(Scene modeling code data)
╔══
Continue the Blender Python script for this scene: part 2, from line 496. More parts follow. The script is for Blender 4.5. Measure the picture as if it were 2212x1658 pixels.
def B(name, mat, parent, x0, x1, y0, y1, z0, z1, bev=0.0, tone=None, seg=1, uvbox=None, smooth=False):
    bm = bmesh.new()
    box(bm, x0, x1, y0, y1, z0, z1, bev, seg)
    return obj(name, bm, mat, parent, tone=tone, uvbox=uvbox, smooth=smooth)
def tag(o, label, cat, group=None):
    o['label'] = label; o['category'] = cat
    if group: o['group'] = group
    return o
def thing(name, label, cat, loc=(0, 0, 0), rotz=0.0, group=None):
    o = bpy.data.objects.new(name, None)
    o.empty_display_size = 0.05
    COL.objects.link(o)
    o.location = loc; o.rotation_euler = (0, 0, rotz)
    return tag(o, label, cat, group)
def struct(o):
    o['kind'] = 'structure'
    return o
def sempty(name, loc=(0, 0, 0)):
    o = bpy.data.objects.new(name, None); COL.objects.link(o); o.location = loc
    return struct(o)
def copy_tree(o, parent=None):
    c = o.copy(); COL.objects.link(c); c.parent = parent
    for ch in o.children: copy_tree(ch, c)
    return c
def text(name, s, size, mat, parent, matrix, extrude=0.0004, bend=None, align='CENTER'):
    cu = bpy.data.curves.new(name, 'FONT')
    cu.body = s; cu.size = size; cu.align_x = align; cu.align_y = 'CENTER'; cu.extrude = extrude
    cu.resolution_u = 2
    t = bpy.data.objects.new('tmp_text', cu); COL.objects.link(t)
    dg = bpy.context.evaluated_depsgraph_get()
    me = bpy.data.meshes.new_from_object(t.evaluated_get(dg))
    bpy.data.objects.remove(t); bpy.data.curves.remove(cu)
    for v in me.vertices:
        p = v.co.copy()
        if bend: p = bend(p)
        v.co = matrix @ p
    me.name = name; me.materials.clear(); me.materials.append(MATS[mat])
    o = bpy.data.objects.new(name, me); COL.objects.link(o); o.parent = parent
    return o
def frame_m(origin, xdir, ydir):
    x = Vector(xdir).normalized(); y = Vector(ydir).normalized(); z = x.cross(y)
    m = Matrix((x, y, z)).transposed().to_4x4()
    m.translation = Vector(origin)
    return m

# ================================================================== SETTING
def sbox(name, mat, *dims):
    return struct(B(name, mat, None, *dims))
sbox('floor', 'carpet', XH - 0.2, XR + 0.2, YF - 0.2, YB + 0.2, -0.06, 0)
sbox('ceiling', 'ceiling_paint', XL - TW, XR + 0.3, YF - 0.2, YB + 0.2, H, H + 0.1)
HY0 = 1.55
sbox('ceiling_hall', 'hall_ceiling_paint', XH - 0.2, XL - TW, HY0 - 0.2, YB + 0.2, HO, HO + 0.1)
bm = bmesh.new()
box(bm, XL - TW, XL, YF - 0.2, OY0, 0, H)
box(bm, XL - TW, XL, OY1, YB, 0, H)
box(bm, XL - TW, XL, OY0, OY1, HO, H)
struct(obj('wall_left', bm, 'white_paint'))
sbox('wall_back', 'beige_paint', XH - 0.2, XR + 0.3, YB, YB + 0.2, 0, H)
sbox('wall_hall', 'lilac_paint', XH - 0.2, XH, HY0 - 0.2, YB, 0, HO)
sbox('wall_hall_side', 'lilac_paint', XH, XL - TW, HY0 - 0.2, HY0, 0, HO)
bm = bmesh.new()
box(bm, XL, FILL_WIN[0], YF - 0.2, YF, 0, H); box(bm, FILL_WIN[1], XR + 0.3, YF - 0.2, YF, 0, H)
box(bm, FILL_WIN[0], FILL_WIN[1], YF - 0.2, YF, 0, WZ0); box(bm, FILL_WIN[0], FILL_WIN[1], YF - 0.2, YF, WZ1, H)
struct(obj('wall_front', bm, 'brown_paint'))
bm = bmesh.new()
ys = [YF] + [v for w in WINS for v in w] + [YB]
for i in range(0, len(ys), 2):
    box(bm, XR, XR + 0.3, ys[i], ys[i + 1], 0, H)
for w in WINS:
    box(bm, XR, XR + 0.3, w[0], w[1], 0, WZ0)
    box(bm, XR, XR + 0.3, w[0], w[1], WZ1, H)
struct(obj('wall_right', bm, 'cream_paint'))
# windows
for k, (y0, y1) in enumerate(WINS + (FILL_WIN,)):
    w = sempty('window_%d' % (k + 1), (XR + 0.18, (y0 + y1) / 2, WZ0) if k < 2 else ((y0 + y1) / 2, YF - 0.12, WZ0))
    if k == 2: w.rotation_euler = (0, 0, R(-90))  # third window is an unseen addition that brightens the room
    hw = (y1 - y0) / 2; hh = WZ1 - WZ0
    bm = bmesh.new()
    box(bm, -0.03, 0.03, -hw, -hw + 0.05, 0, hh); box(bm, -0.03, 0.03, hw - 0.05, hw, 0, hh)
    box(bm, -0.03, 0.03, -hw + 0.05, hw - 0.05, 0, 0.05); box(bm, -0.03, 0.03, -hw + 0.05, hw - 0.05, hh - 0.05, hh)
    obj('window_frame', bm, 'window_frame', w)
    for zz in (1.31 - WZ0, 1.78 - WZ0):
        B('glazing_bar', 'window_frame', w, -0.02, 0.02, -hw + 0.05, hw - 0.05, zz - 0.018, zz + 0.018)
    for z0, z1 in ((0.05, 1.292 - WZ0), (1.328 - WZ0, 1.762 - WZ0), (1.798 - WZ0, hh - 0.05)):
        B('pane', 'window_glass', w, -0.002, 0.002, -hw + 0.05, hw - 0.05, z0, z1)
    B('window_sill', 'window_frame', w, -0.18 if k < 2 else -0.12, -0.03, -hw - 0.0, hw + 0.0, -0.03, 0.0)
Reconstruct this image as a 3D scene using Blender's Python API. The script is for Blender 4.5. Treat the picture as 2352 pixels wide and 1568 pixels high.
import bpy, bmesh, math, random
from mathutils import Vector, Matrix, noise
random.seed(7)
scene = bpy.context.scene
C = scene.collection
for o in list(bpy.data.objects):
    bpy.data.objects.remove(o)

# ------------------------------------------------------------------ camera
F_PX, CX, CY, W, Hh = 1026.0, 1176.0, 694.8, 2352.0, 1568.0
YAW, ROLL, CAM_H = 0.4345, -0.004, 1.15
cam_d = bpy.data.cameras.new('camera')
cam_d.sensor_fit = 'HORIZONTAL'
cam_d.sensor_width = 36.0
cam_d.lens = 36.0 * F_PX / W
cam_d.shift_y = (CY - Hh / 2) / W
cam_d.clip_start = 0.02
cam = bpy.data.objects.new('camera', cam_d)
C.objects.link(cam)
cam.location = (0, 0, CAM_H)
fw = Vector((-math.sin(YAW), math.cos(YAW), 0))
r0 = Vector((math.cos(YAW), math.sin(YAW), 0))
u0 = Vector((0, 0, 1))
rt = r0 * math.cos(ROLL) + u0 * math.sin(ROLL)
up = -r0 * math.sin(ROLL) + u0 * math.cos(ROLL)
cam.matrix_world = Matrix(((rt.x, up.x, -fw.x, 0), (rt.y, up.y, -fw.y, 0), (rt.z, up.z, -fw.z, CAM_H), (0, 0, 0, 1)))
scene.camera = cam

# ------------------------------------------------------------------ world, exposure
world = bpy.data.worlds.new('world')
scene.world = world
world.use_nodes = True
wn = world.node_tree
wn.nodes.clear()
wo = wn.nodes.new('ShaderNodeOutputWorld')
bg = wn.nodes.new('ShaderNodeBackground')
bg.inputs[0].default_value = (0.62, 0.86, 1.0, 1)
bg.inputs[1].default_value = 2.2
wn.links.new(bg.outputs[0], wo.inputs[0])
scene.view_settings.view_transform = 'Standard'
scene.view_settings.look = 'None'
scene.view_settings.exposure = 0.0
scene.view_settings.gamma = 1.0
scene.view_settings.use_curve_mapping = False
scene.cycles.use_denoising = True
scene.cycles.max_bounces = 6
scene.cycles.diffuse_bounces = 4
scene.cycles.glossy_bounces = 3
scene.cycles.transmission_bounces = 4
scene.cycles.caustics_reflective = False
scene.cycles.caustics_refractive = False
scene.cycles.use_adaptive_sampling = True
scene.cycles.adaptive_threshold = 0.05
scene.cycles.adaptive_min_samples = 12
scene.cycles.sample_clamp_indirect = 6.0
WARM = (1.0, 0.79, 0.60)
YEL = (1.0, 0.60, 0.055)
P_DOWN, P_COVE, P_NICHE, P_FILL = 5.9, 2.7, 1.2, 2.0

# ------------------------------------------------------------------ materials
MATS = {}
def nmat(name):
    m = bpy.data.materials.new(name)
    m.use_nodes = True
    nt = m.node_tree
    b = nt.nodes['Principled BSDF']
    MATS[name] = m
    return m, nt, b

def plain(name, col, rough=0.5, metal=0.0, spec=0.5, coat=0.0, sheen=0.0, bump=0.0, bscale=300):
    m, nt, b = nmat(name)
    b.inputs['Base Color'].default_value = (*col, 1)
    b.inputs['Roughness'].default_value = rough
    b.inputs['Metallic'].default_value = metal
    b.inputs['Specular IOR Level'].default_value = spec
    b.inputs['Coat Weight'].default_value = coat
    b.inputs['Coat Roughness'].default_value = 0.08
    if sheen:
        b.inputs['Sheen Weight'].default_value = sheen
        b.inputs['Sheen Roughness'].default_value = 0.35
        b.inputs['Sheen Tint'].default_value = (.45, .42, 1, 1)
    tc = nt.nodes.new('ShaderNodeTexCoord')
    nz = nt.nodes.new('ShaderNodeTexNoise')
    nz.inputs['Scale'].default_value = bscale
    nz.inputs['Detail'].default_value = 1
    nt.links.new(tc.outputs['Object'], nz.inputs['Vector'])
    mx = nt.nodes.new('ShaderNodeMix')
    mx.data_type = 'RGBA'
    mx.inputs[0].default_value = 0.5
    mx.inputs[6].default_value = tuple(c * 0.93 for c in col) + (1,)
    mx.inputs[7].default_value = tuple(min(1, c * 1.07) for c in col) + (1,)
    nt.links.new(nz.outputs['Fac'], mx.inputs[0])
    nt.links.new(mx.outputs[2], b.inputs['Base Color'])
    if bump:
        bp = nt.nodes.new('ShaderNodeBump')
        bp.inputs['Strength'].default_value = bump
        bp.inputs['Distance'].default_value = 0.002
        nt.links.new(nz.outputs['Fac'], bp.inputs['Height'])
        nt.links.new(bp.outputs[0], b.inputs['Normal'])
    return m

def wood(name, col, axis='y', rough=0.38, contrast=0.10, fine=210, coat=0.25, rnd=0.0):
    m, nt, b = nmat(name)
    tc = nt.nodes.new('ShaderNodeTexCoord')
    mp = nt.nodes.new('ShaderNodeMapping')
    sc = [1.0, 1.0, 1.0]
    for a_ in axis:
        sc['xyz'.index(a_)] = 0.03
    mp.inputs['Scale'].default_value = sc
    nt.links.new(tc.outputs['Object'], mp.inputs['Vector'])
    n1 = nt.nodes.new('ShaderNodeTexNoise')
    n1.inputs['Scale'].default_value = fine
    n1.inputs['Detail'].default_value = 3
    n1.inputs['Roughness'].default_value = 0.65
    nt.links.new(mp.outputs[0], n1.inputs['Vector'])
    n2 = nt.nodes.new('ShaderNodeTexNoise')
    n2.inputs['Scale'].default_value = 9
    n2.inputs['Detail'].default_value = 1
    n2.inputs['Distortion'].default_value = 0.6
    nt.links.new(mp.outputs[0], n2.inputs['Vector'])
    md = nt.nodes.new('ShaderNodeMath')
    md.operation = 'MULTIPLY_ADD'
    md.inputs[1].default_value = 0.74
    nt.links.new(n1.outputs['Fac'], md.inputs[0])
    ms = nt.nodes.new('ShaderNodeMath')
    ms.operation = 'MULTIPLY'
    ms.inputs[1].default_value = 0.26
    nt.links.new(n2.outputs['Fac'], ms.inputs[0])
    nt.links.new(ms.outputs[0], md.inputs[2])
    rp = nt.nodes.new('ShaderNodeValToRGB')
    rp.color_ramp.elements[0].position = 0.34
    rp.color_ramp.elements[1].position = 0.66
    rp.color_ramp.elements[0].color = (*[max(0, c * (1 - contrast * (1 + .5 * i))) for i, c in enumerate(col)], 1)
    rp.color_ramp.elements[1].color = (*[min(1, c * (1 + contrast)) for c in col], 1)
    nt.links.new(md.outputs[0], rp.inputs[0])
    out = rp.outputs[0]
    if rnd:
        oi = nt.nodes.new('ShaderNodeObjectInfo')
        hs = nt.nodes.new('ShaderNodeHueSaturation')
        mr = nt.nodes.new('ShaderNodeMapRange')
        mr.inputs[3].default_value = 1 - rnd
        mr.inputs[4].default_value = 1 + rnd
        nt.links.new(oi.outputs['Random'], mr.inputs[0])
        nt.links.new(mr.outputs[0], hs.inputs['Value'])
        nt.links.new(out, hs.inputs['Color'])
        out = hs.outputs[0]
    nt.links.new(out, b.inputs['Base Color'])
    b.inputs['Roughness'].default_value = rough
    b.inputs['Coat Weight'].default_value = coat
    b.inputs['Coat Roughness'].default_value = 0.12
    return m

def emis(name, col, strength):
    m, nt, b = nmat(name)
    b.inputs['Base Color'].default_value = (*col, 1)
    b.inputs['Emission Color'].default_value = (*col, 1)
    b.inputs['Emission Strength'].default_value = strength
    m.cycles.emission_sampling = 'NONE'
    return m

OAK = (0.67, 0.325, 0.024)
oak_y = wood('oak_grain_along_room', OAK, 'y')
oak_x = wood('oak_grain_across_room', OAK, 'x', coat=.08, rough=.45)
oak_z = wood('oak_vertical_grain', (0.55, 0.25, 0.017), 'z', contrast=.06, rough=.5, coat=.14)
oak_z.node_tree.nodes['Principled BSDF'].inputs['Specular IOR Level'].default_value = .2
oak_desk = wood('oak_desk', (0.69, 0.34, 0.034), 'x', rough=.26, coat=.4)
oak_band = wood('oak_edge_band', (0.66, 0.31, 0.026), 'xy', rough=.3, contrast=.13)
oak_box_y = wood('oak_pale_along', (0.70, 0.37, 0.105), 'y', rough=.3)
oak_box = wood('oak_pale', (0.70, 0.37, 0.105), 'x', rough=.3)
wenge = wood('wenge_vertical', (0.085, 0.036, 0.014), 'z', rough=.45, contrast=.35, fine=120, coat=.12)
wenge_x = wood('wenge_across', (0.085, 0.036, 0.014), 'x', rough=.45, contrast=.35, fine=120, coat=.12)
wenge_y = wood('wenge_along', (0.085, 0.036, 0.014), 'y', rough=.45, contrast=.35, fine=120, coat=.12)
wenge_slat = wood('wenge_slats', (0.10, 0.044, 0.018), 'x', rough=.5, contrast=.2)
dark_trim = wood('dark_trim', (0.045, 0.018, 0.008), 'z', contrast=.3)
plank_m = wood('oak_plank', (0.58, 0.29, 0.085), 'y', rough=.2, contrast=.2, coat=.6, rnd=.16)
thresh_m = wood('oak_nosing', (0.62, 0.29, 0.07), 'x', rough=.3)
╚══
### [WHAT TO WORK ON]
Begin with the line containing "Reconstruct this image" and end with the line containing "bpy.data.objects.remove(o)"; repeat every line from start to finish exactly, and nothing outside them.

### [FULL RESPONSE]
Reconstruct this image as a 3D scene using Blender's Python API. The script is for Blender 4.5. Treat the picture as 2352 pixels wide and 1568 pixels high.
import bpy, bmesh, math, random
from mathutils import Vector, Matrix, noise
random.seed(7)
scene = bpy.context.scene
C = scene.collection
for o in list(bpy.data.objects):
    bpy.data.objects.remove(o)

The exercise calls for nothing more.